Bursaspor-Amedspor husumetine dair

Hakan Albayrak

Bursa’da oynanan Bursaspor-Amedspor maçında Amedspor oyuncularına tribünlerden yabancı maddeler atıldı ve bunlardan bir tanesinin isabet ettiği kaleci Cantuğ Temel yere düştü.

Yetmedi; ‘derin devlet’ cinayetlerine hasreti ifade eden posterler açıldı Bursaspor tribünlerinde.

Ne ilginçtir ki Bursaspor Kulübü, resmî Twitter hesabı vasıtasıyla konu hakkında yaptığı açıklamada, bu rezalete tepki göstermek yerine bu rezaletin doğurduğu infiale tepki gösterdi.

Şöyle:

“Anlamadan, bilmeden oturdukları yerden ahkam kesenlerden sadece ‘futbol oynamaya gittiğimiz’ Diyarbakır’daki maçın sonrasında da aynı duyarlılığı beklerdik…”

Neymiş anlaşılmayan?

Neymiş bilinmeyen?

Geçen Eylül ayında Diyarbakır’da oynanan Amedspor-Bursaspor maçında Bursaspor oyuncularına tribünlerden yabancı maddeler atıldığı biliniyor.

O maçta Irak Kürdistan Bölge Yönetimi bayraklarının açıldığı da biliniyor.

Bu bilgiler bizi Bursa’da yaşanan o rezaleti ‘anlamaya’ mı sevk etmeli?

Cahil fanatik bir taraftara sorsanız herhalde ‘Onlar bizim takımımıza saldırdı, biz de onların takımına saldırdık; hepsi bu’ deyip geçecektir; kulübün yukarıda mezkûr açıklaması daha ‘incelikli’ ama sonuçta aynı kapıya çıkmıyor mu?

Üstelik, 1990’lı yıllardaki faili meçhul(!) cinayet furyasıyla özdeşleşen “Yeşil” (Mahmut Yıldırım) ve “Beyaz Toros” posterlerinin ifade ettiği dehşet verici eğilimlere de çanak tutmuş olmuyor mu Bursaspor Kulübü?

Kulübün kendisi böyle davranırsa, taraftarları arasındaki cahil fanatiklerin böylesi rezilliklerinin önüne nasıl geçilecek?

Geçilmesin mi önüne?

Önü iyice açılsın mı hatta?

***

Bursaspor ile Amedspor (eskiden Diyarbakırspor) arasındaki husumet, 2009-2010 hadiselerine dayanıyor.

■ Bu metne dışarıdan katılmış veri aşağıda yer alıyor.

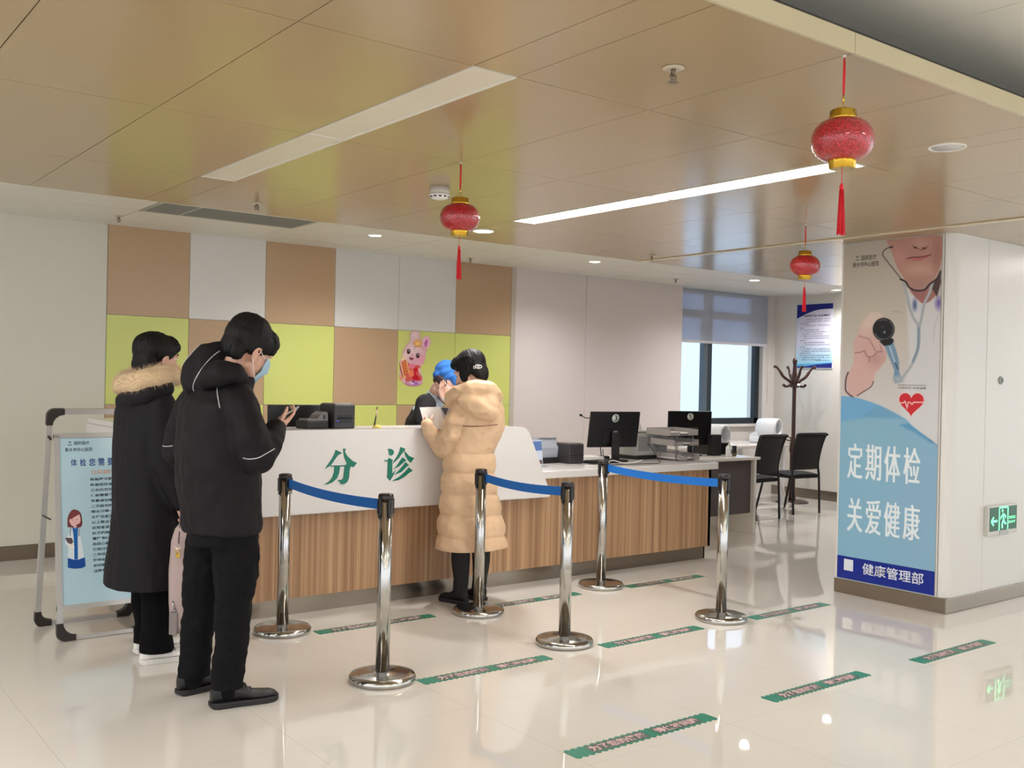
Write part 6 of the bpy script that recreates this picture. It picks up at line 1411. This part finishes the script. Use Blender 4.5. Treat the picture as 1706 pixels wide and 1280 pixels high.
# ---------- woman in the beige down coat
def build_woman():
    D = 6.45; F_ = Vector((-.05, 1, 0)).normalized(); S_ = F_.cross(UP); A = lambda px, py, dv=0: at(px, py, D+dv)   # S_ = +x, her right
    t = thing('person', 'woman in a long beige quilted down coat leaning over the counter with papers', 'person', (3.75, 5.3, 0), 'people at the reception counter')
    hp_ = A(783, 622, .02); HF = (F_*.80-UP*.42-S_*.32).normalized(); M3 = frame3(HF, UP+F_*.35); hs = 1.0
    ftL, ftR = Vector((3.695, 5.295, 0)), Vector((3.85, 5.305, 0)); hip = A(788, 800)
    shL, shR = A(768, 688, -.05), A(818, 688, .06); elL, elR = A(742, 748, -.02), A(800, 752, .22); wrL, wrR = A(712, 711, -.03), A(748, 714, .22)
    bm = NB(); head_shapes(bm, hp_, M3, hs, False); capsule(bm, hp_+M3 @ Vector((0, -.03, -.05)), A(795, 668), .048, .06)
    rings(bm, [(A(796, 662), S_, F_, .07, .06), (A(796, 680), S_, F_, .14, .08), (A(794, 720), S_, F_, .15, .09), (A(787, 760), S_, F_, .13, .09), (A(786, 810), S_, F_, .15, .10)])
    chain(bm, [shL, elL, wrL], [.045, .038, .024]); chain(bm, [shR, elR, wrR], [.045, .038, .024]); chain(bm, [hip-S_*.07, A(768, 890), A(767, 935), ftL+UP*.12], [.08, .046, .040, .028]); chain(bm, [hip+S_*.07, A(803, 890, .05), A(802, 935, .04), ftR+UP*.12], [.08, .046, .040, .028])
    hand_shapes(bm, wrL, A(704, 697, .05)-wrL, -S_*.8-F_*.3, .6, 1, .85); hand_shapes(bm, wrR, A(738, 708, .22)-wrR, S_*.6-UP*.2, .6, -1, .85)
    mobj('body', remesh(bm, .0055, 2), m_skin2, t); face_details(t, hp_, M3, hs)
    hr = hair_short(t, hp_, M3, hs, [((0, -.04, .055), (.084, .088, .088)), ((0, -.075, -.02), (.066, .045, .075)), ((-.07, .01, -.02), (.016, .03, .05)), ((.07, .0, -.03), (.016, .03, .06)), ((-.072, -.01, .0), (.018, .04, .045)), ((.072, -.01, .0), (.018, .04, .045))])
    hc = A(797, 611, -.118); bm = NB(); n = 26
    for i in range(n): a = 2*PI*i/n; ball(bm, hc+RG*.021*math.cos(a)+UP*.011*math.sin(a), .0030, n=8)
    for x_ in (-.008, -.001, .006): tube(bm, [hc+RG*x_-UP*.008, hc+RG*(x_+.002)+UP*.008], .0018, 6)
    tube(bm, [hc-RG*.028+UP*.004, hc-RG*.03-UP*.012, hc-RG*.02-UP*.013], .0018, 6)
    obj('hair_clip', bm, mat('pearl_white', (238, 236, 236), .25), hr)
    # down coat: puffed baffles
    m_dn = mat('beige_down_coat', (222, 188, 152), .5, 0, .4, var=.03); zs = [hip.z-.0]
    z_hem = A(785, 912).z; z_w = A(785, 748).z
    def puff(co, nn):
        base = .004*noise.fractal(co*6, 1, 2, 3)+.004*noise.noise(co*18)-.006*abs(noise.noise(Vector((co.x*11, co.y*11, co.z*16+4))))**.6+.003
        z = co.z
        if z < z_w-.02: ph = ((z_w-.02-z)/.135+.16*noise.noise(Vector((co.x*3, co.y*3, 1))))
        else: return base*1.5+.004*noise.noise(Vector((co.x*8, co.y*8, co.z*14)))
        q = abs(math.sin(PI*ph)); return base*1.2+.020*(q**.45)-.014
    bm = NB(); rg = lambda px, py, a, b, dv=0: (A(px, py, dv), S_, F_, a, b)
    rings(bm, [rg(797, 650, .10, .09), rg(797, 662, .15, .11), rg(798, 682, .175, .125), rg(796, 715, .175, .13), rg(789, 742, .165, .125), rg(784, 752, .160, .122), rg(782, 775, .175, .135), rg(782, 820, .19, .148), rg(784, 862, .213, .165), rg(786, 900, .24, .18), rg(786, 926, .24, .18)], sq=2.3)
    cb = mobj('down_coat', hem(remesh(bm, .008, 4, puff), z_hem), m_dn, t)
    bm = NB(); chain(bm, [A(775, 680, -.06), A(762, 700, -.09), A(750, 728, -.08), elL, A(728, 735, .0), wrL], [.078, .076, .074, .074, .062, .044])
    sl0 = cloth(.008, 9, .004, 26)
    def slv(co, nn): return sl0(co, nn)-.010*abs(noise.noise(Vector((co.x*10, co.y*10, co.z*22))))**.6+.005
    arm = mobj('sleeve', remesh(bm, .008, 4, lambda co, nn: slv(co, nn)+.006*math.sin(co.z*60)), m_dn, cb)
    bm = NB(); chain(bm, [A(812, 682, .06), A(824, 705, .10), elR, wrR], [.074, .072, .068, .044]); mobj('sleeve', remesh(bm, .009, 4, slv), m_dn, cb)
    bm = NB(); chain(bm, [A(752, 668, .0), A(762, 656, -.08), A(785, 648, -.13), A(812, 648, -.12), A(826, 660, -.03)], [.046, .052, .056, .054, .048])
    chain(bm, [A(778, 668, -.13), A(800, 680, -.16), A(820, 690, -.12)], [.060, .066, .052]); chain(bm, [A(800, 655, -.08), A(812, 672, -.10)], [.075, .08]); chain(bm, [A(795, 640, -.06), A(818, 646, -.03)], [.036, .036]); chain(bm, [A(752, 662, .05), A(775, 650, .13), A(808, 650, .12)], [.042, .045, .045])
    hc_ = cloth(.008, 7, .004, 22); mobj('hood', remesh(bm, .008, 5, lambda co, nn: hc_(co, nn)-.012*abs(noise.noise(Vector((co.x*9+2, co.y*9, co.z*15))))**.6+.006), m_dn, cb)
    bm = NB(); q0 = at(772, 710, D-.17); q1_ = at(830, 708, D-.03)
    T0 = [A(771, 709.5, -.168), A(785, 710.5, -.185), A(800, 710, -.185), A(815, 709, -.15), A(829, 707.5, -.08)]; tube(bm, catmull(T0, 4), .004, 6); obj('yoke_seam', bm, mat('seam_brown', (146, 108, 92), .6), cb)
    bm = NB(); chain(bm, [A(712.5, 708.5, .01), A(711.5, 706.5, .015)], [.0285, .0285]); obj('dark_cuff', bm, m_black2, cb)
    mk = mat('boot_black', (22, 20, 22), .7); bm = NB()
    chain(bm, [A(768, 890), A(767, 935), Vector((3.695, 5.29, .16)), Vector((3.695, 5.30, .07))], [.064, .060, .050, .048]); chain(bm, [A(803, 890, .05), A(802, 935, .04), Vector((3.85, 5.30, .16)), Vector((3.85, 5.31, .07))], [.064, .058, .048, .047])
    mobj('leggings', remesh(bm, .008, 3, cloth(.004, 9, .002, 26)), mk, t)
    shoe(t, (3.705, 5.235, 0), Vector((-.22, 1, 0)), .235, mk, mat('boot_sole', (30, 28, 30), .6), None, w=.045, h=.11); shoe(t, (3.860, 5.25, 0), Vector((-.12, 1, 0)), .235, mk, mat('boot_sole', (30, 28, 30), .6), None, w=.045, h=.11)
    # papers in her hands
    pm = mat('paper', (236, 234, 230), .7)
    c = [A(699, 679, .03), A(733, 678, .10), A(742, 712, .09), A(708, 712, .02)]
    ps = thing('document_paper', 'white sheets of paper held up by the woman in the beige coat', 'papers', A(720, 712, .05))
    bm = NB(); prism(bm, c, FW*.002); obj('front_sheet', bm, pm, ps)
    c = [A(712, 678, .07), A(750, 680, .13), A(754, 709, .12), A(718, 711, .06)]; bm = NB(); prism(bm, c, FW*.002); obj('rear_sheet', bm, mat('paper_grey', (206, 200, 206), .6), ps)
    bm = NB(); prism(bm, [A(735, 680, .098), A(747, 680, .098), A(742, 693, .098)], FW*-.0015); obj('dark_card', bm, mat('card_dark', (66, 56, 66), .4), ps)
build_woman()

# ---------- nurse behind the counter
def build_nurse():
    D = 7.34; F_ = RG.copy(); S_ = F_.cross(UP); A = lambda px, py, dv=0: at(px, py, D+dv)
    t = thing('person', 'nurse in a blue surgical cap, mask and black cardigan bending over the counter', 'person', (3.8, 6.45, 0), 'people at the reception counter')
    hp_ = A(741, 643, -.10); HF = (F_*.78-UP*.52-FW*.16).normalized(); M3 = frame3(HF, UP+F_*.6); hs = 1.0
    hip = at(697, 772, 7.60)
    sh1, sh2 = A(708, 672, -.17), A(722, 668, .15); chest = A(711, 685)
    bm = NB(); head_shapes(bm, hp_, M3, hs); capsule(bm, hp_+M3 @ Vector((0, -.035, -.05)), A(722, 665), .048, .058)
    U_ = (A(722, 660)-hip).normalized(); Fp = (F_-U_*F_.dot(U_)).normalized()
    mid = hip.lerp(A(722, 660), .55)
    rings(bm, [(hip, S_, Fp, .16, .10), (mid, S_, Fp, .14, .09), (chest, S_, Fp, .16, .09), (A(722, 662), S_, Fp, .09, .06)])
    elN, elF = A(703, 745, -.24), A(740, 740, .20); wN, wF = A(745, 728, -.20), A(775, 735, .05)
    chain(bm, [sh1, elN, wN], [.044, .038, .024]); chain(bm, [sh2, elF, wF], [.044, .038, .024])
    chain(bm, [hip+S_*.08, hip+S_*.085-UP*.42, hip+S_*.085-UP*(hip.z-.09)], [.085, .055, .038]); chain(bm, [hip-S_*.08, hip-S_*.085-UP*.42, hip-S_*.085-UP*(hip.z-.09)], [.085, .055, .038])
    hand_shapes(bm, wN, F_-UP*.2, UP, .3, 1, .85); hand_shapes(bm, wF, F_-UP*.2, UP, .3, -1, .85)
    mobj('body', remesh(bm, .006, 2), m_skin2, t); face_details(t, hp_, M3, hs, False); mask(t, hp_, M3, hs, mat('mask_white', (222, 222, 232), .7))
    # hair edge and cap
    bm = NB()
    for k in (-1, 1): ell(bm, (k*.066, -.03, .022), (.020, .055, .034), M3, hp_)
    ell(bm, (0, -.072, .005), (.058, .026, .030), M3, hp_); mobj('hair', remesh(bm, .006, 2, strands(hp_, M3, .003)), mat('dark_brown_hair', (42, 24, 34), .5), t)
    bm = NB(); ell(bm, (0, -.028, .082), (.090, .108, .078), M3, hp_); ell(bm, (0, -.05, .095), (.083, .085, .080), M3, hp_); ell(bm, (0, .03, .078), (.078, .062, .050), M3, hp_); ell(bm, (0, -.066, .045), (.078, .058, .056), M3, hp_)
    def cp(co, nn):
        q = M3.transposed() @ (co-hp_); a = math.atan2(q.x, q.y+.03); return .005*noise.noise(Vector((a*5, q.z*22, 0)))+.0035*math.sin(a*9+q.z*60)*max(0, min(1, (q.z-.03)/.05))
    mobj('surgical_cap', remesh(bm, .006, 3, cp), mat('cap_blue', (52, 104, 176), .85, 0, .2), t)
    # white tunic, black cardigan
    bm = NB(); rings(bm, [(hip-UP*.1, S_, Fp, .19, .13), (hip, S_, Fp, .175, .12), (mid, S_, Fp, .155, .105), (chest, S_, Fp, .165, .105), (A(720, 664), S_, Fp, .10, .075), (A(727, 656), S_, Fp, .066, .06)]); chain(bm, [A(722, 672), A(725, 660, -.05), A(728, 655, -.06)], [.080, .064, .058])
    tn = mobj('white_tunic', remesh(bm, .008, 4, cloth(.006, 8, .002, 24)), mat('tunic_white', (206, 216, 236), .7), t)
    bm = NB(); tube(bm, catmull([A(722, 650, -.085), A(728, 660, -.105), A(735, 668, -.10), A(742, 674, -.06)], 5), .004, 6); obj('collar_trim', bm, mat('trim_navy', (44, 48, 66), .6), tn)
    bm = NB(); off = -Fp*.045
    rings(bm, [(hip+off-UP*.06, S_, Fp, .20, .115), (hip+off, S_, Fp, .19, .11), (mid+off, S_, Fp, .18, .10), (A(703, 700), S_, Fp, .17, .10)])
    for dv in (-.10, -.03, .04, .11):
        e_ = .82 if abs(dv-.005) > .08 else 1
        chain(bm, [A(699, 735, dv), A(701, 708, dv), A(707, 690, dv), A(714, 675, dv*.9), A(718, 662, dv*.7)], [.118*e_, .116*e_, .100*e_, .074*e_, .048*e_])
    chain(bm, [A(712, 674, -.12), sh1, A(702, 705, -.22), elN, wN], [.062, .068, .064, .058, .040]); chain(bm, [A(722, 672, .10), sh2, elF, wF], [.06, .064, .056, .040])
    mobj('black_cardigan', remesh(bm, .008, 4, cloth(.007, 8, .002, 26)), mat('cardigan_black', (26, 22, 26), .85), t)
    bm = NB()
    for s_ in (-1, 1): chain(bm, [hip+S_*.08*s_, hip+S_*.085*s_-UP*.42, hip+S_*.085*s_-UP*(hip.z-.08)], [.115, .085, .07])
    mobj('trousers', remesh(bm, .010, 3, cloth(.006, 6, .002, 24)), mat('nurse_trousers_white', (200, 206, 222), .75), t)
    for s_ in (-1, 1):
        c = hip+S_*.085*s_; shoe(t, (c.x-F_.x*.05, c.y-F_.y*.05, 0), F_, .24, mat('shoe_white', (232, 228, 224), .5), mat('shoe_sole_white', (216, 212, 206), .6), None, w=.045, h=.08)
build_nurse()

26 Eylül 2009’da Bursa’da oynanan maçta -herhalde ‘Kürt = Terörist’ mantığıyla- “PKK dışarı” diye slogan atılmış ve 6 Mart 2010’da Diyarbakır’da oynanan maçta buna ‘misilleme’ olarak sahaya -maçın iptaline yol açacak kadar çok- yabancı madde atılmıştı.

Maçtan sonra Bursaspor oyuncularını taşıyan aracın taşlanması da cabasıydı.

Bu hadiseler üzerine Yeni Şafak’ta “Bursa ve Diyarbakır’da kaçırılan fırsatlar” diye bir yazı yazmıştım.

16 Mart 2010 tarihli o yazıdan bir bölüm:

“Kendilerini vatanın bölünmez bütünlüğü davasının milisleri olarak gören o Bursaspor taraftarında biraz akıl ve izan olsaydı, Diyarbakırlıların nefretini çekerek bu davaya hizmet edemeyeceklerini idrak edip, Diyarbakırspor’u ‘Türkler-Kürtler Omuz Omuza’ diye karşılarlardı.

O Diyarbakırspor taraftarlarında biraz akıl ve izan olsaydı, Bursa’daki ‘PKK dışarı!’ alçaklığına rağmen -hatta tam da bu yüzden- Bursaspor’u çiçeklerle karşılayarak Kürt düşmanlarına esaslı bir insanlık dersi verir ve Kürt Açılımı’nı sabote etmeye çalışanları ters köşeye oturturlardı.

Böyle küçücük bir jestle memleketin çehresi aydınlatılabilirdi.

Birliğe-bütünlüğe ve Kürtlerin hakkına-hukukuna hizmet edecek olan bu gibi jestler için daha çok fırsat doğar ama fırsatları değerlendirecek ‘taraftarlar’ yoksa ne fayda?

Varsa görelim.”

***

Bugüne o günlerden geldik ve şuursuzluk yarışı devam ederse -maazallah- daha kötü günler de görebiliriz.